# Exercise:
Retype word for word the lines lying between the line containing "Model this scene" and the line containing "R = math.radians", together with those two lines themselves, and nothing besides.

# Data lines:
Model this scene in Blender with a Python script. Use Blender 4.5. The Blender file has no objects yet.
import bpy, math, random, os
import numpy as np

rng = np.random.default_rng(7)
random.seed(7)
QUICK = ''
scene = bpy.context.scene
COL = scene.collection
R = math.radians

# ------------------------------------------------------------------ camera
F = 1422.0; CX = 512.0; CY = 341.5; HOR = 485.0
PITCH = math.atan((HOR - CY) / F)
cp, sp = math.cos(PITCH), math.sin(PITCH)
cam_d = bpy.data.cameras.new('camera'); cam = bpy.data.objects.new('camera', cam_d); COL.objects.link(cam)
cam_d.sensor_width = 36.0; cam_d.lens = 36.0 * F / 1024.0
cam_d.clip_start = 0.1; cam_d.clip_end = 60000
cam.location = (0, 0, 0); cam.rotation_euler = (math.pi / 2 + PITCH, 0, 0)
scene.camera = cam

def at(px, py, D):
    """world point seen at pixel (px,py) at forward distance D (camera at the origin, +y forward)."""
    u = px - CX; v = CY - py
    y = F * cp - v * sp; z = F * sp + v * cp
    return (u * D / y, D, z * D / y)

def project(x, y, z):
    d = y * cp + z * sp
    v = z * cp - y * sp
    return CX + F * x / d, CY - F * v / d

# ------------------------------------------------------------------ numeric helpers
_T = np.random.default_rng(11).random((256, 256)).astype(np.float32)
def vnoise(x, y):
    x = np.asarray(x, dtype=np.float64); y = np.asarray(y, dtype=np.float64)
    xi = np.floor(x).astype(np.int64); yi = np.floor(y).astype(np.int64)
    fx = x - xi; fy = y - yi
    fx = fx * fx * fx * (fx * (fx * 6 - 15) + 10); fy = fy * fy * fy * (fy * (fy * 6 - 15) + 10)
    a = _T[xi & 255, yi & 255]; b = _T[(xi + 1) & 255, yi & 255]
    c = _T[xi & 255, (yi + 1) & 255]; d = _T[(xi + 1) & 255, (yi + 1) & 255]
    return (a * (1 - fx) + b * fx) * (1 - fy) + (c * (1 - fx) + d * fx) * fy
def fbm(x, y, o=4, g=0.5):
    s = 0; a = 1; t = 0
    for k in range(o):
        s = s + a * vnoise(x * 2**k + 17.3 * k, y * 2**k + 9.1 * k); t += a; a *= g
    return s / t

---

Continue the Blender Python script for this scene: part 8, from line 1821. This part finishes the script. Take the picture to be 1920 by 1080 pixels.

# Answer below:
Model this scene in Blender with a Python script. Use Blender 4.5. The Blender file has no objects yet.
import bpy, math, random, os
import numpy as np

rng = np.random.default_rng(7)
random.seed(7)
QUICK = ''
scene = bpy.context.scene
COL = scene.collection
R = math.radians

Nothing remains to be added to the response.